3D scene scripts
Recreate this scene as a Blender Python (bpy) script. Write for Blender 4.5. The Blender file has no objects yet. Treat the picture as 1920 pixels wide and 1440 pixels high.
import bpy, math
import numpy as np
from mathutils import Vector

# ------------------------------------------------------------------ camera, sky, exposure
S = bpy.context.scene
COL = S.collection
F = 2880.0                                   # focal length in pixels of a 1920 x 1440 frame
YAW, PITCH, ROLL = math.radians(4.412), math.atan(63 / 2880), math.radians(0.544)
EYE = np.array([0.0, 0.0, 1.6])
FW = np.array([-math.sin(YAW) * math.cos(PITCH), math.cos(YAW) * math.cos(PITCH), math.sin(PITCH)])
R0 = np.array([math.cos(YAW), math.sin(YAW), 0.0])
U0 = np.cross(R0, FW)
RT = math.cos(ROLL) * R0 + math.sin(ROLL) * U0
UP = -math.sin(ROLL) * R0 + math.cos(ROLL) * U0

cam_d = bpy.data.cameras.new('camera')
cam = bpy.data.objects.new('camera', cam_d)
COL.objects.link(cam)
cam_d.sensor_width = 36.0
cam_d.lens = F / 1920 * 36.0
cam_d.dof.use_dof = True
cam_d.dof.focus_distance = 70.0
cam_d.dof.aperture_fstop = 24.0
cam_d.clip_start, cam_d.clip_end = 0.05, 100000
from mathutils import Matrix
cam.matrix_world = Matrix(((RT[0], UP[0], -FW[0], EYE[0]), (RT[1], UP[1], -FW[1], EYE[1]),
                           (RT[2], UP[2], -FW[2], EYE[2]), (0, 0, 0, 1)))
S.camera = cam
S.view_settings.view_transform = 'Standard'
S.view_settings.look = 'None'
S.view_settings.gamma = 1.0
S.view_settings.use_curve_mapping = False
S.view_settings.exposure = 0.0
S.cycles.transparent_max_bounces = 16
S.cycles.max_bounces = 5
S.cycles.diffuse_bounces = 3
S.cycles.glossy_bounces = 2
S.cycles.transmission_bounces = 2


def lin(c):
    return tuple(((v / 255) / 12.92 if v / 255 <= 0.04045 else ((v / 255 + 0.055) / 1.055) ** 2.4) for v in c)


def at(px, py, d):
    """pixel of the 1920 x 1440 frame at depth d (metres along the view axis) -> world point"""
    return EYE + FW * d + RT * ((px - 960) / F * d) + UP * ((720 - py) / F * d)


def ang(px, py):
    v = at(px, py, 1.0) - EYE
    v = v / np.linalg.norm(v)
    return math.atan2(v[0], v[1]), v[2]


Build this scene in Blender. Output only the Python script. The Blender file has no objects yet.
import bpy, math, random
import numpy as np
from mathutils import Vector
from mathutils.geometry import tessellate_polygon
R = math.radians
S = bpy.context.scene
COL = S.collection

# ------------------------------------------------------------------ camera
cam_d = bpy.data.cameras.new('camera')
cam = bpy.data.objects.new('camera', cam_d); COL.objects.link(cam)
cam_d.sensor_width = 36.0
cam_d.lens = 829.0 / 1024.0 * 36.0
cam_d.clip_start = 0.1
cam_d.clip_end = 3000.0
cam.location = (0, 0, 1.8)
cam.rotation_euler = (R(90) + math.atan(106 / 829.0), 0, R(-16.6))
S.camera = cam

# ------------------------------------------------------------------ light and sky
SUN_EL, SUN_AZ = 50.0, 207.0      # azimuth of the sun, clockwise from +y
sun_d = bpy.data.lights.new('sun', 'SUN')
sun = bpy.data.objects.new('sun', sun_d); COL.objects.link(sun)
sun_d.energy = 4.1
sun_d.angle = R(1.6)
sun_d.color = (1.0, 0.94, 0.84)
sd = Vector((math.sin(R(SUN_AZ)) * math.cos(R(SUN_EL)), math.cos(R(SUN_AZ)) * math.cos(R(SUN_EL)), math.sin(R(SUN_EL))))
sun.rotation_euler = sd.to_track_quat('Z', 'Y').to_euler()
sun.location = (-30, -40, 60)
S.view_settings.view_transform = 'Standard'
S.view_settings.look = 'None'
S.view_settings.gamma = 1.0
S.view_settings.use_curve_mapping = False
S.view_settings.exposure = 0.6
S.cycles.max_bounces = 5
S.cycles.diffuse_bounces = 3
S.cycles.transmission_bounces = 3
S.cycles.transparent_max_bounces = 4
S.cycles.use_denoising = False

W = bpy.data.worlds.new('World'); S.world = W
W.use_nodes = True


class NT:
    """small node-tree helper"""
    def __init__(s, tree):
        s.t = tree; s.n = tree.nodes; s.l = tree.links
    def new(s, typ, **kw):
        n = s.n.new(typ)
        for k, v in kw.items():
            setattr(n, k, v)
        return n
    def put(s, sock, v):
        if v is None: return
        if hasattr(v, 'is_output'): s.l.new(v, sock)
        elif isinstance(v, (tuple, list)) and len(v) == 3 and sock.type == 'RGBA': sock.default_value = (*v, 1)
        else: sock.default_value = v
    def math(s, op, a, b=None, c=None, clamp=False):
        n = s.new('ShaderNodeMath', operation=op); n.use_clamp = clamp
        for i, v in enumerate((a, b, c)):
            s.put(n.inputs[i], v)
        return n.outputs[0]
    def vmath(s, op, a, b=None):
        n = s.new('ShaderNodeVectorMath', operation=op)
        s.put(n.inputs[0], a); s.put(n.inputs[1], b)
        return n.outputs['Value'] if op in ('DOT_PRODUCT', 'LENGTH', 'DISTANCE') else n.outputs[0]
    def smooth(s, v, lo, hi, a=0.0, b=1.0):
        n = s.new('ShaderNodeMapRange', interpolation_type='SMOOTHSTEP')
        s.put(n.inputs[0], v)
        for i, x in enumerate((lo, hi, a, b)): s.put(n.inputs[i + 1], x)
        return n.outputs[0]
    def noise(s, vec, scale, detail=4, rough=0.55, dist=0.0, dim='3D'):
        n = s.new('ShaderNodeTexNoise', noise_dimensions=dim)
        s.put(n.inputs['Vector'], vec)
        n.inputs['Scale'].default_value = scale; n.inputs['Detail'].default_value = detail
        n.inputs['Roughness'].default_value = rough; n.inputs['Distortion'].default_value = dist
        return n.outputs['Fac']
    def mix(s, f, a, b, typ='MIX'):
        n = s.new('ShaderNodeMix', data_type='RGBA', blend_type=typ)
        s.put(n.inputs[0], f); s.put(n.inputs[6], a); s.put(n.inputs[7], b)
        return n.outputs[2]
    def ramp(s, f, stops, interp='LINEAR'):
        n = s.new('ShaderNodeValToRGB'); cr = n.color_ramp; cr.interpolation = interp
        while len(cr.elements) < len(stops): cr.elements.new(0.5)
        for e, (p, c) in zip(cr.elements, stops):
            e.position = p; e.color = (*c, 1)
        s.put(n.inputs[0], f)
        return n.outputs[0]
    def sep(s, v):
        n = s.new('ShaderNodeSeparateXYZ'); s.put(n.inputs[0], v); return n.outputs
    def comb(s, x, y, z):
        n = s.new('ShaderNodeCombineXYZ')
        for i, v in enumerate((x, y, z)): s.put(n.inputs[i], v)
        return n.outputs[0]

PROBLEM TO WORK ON
Repeat the records above exactly as they appear.

FINISHED ANSWER
Recreate this scene as a Blender Python (bpy) script. Write for Blender 4.5. The Blender file has no objects yet. Treat the picture as 1920 pixels wide and 1440 pixels high.
import bpy, math
import numpy as np
from mathutils import Vector

# ------------------------------------------------------------------ camera, sky, exposure
S = bpy.context.scene
COL = S.collection
F = 2880.0                                   # focal length in pixels of a 1920 x 1440 frame
YAW, PITCH, ROLL = math.radians(4.412), math.atan(63 / 2880), math.radians(0.544)
EYE = np.array([0.0, 0.0, 1.6])
FW = np.array([-math.sin(YAW) * math.cos(PITCH), math.cos(YAW) * math.cos(PITCH), math.sin(PITCH)])
R0 = np.array([math.cos(YAW), math.sin(YAW), 0.0])
U0 = np.cross(R0, FW)
RT = math.cos(ROLL) * R0 + math.sin(ROLL) * U0
UP = -math.sin(ROLL) * R0 + math.cos(ROLL) * U0

cam_d = bpy.data.cameras.new('camera')
cam = bpy.data.objects.new('camera', cam_d)
COL.objects.link(cam)
cam_d.sensor_width = 36.0
cam_d.lens = F / 1920 * 36.0
cam_d.dof.use_dof = True
cam_d.dof.focus_distance = 70.0
cam_d.dof.aperture_fstop = 24.0
cam_d.clip_start, cam_d.clip_end = 0.05, 100000
from mathutils import Matrix
cam.matrix_world = Matrix(((RT[0], UP[0], -FW[0], EYE[0]), (RT[1], UP[1], -FW[1], EYE[1]),
                           (RT[2], UP[2], -FW[2], EYE[2]), (0, 0, 0, 1)))
S.camera = cam
S.view_settings.view_transform = 'Standard'
S.view_settings.look = 'None'
S.view_settings.gamma = 1.0
S.view_settings.use_curve_mapping = False
S.view_settings.exposure = 0.0
S.cycles.transparent_max_bounces = 16
S.cycles.max_bounces = 5
S.cycles.diffuse_bounces = 3
S.cycles.glossy_bounces = 2
S.cycles.transmission_bounces = 2


def lin(c):
    return tuple(((v / 255) / 12.92 if v / 255 <= 0.04045 else ((v / 255 + 0.055) / 1.055) ** 2.4) for v in c)


def at(px, py, d):
    """pixel of the 1920 x 1440 frame at depth d (metres along the view axis) -> world point"""
    return EYE + FW * d + RT * ((px - 960) / F * d) + UP * ((720 - py) / F * d)


def ang(px, py):
    v = at(px, py, 1.0) - EYE
    v = v / np.linalg.norm(v)
    return math.atan2(v[0], v[1]), v[2]


Build this scene in Blender. Output only the Python script. The Blender file has no objects yet.
import bpy, math, random
import numpy as np
from mathutils import Vector
from mathutils.geometry import tessellate_polygon
R = math.radians
S = bpy.context.scene
COL = S.collection

# ------------------------------------------------------------------ camera
cam_d = bpy.data.cameras.new('camera')
cam = bpy.data.objects.new('camera', cam_d); COL.objects.link(cam)
cam_d.sensor_width = 36.0
cam_d.lens = 829.0 / 1024.0 * 36.0
cam_d.clip_start = 0.1
cam_d.clip_end = 3000.0
cam.location = (0, 0, 1.8)
cam.rotation_euler = (R(90) + math.atan(106 / 829.0), 0, R(-16.6))
S.camera = cam

# ------------------------------------------------------------------ light and sky
SUN_EL, SUN_AZ = 50.0, 207.0      # azimuth of the sun, clockwise from +y
sun_d = bpy.data.lights.new('sun', 'SUN')
sun = bpy.data.objects.new('sun', sun_d); COL.objects.link(sun)
sun_d.energy = 4.1
sun_d.angle = R(1.6)
sun_d.color = (1.0, 0.94, 0.84)
sd = Vector((math.sin(R(SUN_AZ)) * math.cos(R(SUN_EL)), math.cos(R(SUN_AZ)) * math.cos(R(SUN_EL)), math.sin(R(SUN_EL))))
sun.rotation_euler = sd.to_track_quat('Z', 'Y').to_euler()
sun.location = (-30, -40, 60)
S.view_settings.view_transform = 'Standard'
S.view_settings.look = 'None'
S.view_settings.gamma = 1.0
S.view_settings.use_curve_mapping = False
S.view_settings.exposure = 0.6
S.cycles.max_bounces = 5
S.cycles.diffuse_bounces = 3
S.cycles.transmission_bounces = 3
S.cycles.transparent_max_bounces = 4
S.cycles.use_denoising = False

W = bpy.data.worlds.new('World'); S.world = W
W.use_nodes = True


class NT:
    """small node-tree helper"""
    def __init__(s, tree):
        s.t = tree; s.n = tree.nodes; s.l = tree.links
    def new(s, typ, **kw):
        n = s.n.new(typ)
        for k, v in kw.items():
            setattr(n, k, v)
        return n
    def put(s, sock, v):
        if v is None: return
        if hasattr(v, 'is_output'): s.l.new(v, sock)
        elif isinstance(v, (tuple, list)) and len(v) == 3 and sock.type == 'RGBA': sock.default_value = (*v, 1)
        else: sock.default_value = v
    def math(s, op, a, b=None, c=None, clamp=False):
        n = s.new('ShaderNodeMath', operation=op); n.use_clamp = clamp
        for i, v in enumerate((a, b, c)):
            s.put(n.inputs[i], v)
        return n.outputs[0]
    def vmath(s, op, a, b=None):
        n = s.new('ShaderNodeVectorMath', operation=op)
        s.put(n.inputs[0], a); s.put(n.inputs[1], b)
        return n.outputs['Value'] if op in ('DOT_PRODUCT', 'LENGTH', 'DISTANCE') else n.outputs[0]
    def smooth(s, v, lo, hi, a=0.0, b=1.0):
        n = s.new('ShaderNodeMapRange', interpolation_type='SMOOTHSTEP')
        s.put(n.inputs[0], v)
        for i, x in enumerate((lo, hi, a, b)): s.put(n.inputs[i + 1], x)
        return n.outputs[0]
    def noise(s, vec, scale, detail=4, rough=0.55, dist=0.0, dim='3D'):
        n = s.new('ShaderNodeTexNoise', noise_dimensions=dim)
        s.put(n.inputs['Vector'], vec)
        n.inputs['Scale'].default_value = scale; n.inputs['Detail'].default_value = detail
        n.inputs['Roughness'].default_value = rough; n.inputs['Distortion'].default_value = dist
        return n.outputs['Fac']
    def mix(s, f, a, b, typ='MIX'):
        n = s.new('ShaderNodeMix', data_type='RGBA', blend_type=typ)
        s.put(n.inputs[0], f); s.put(n.inputs[6], a); s.put(n.inputs[7], b)
        return n.outputs[2]
    def ramp(s, f, stops, interp='LINEAR'):
        n = s.new('ShaderNodeValToRGB'); cr = n.color_ramp; cr.interpolation = interp
        while len(cr.elements) < len(stops): cr.elements.new(0.5)
        for e, (p, c) in zip(cr.elements, stops):
            e.position = p; e.color = (*c, 1)
        s.put(n.inputs[0], f)
        return n.outputs[0]
    def sep(s, v):
        n = s.new('ShaderNodeSeparateXYZ'); s.put(n.inputs[0], v); return n.outputs
    def comb(s, x, y, z):
        n = s.new('ShaderNodeCombineXYZ')
        for i, v in enumerate((x, y, z)): s.put(n.inputs[i], v)
        return n.outputs[0]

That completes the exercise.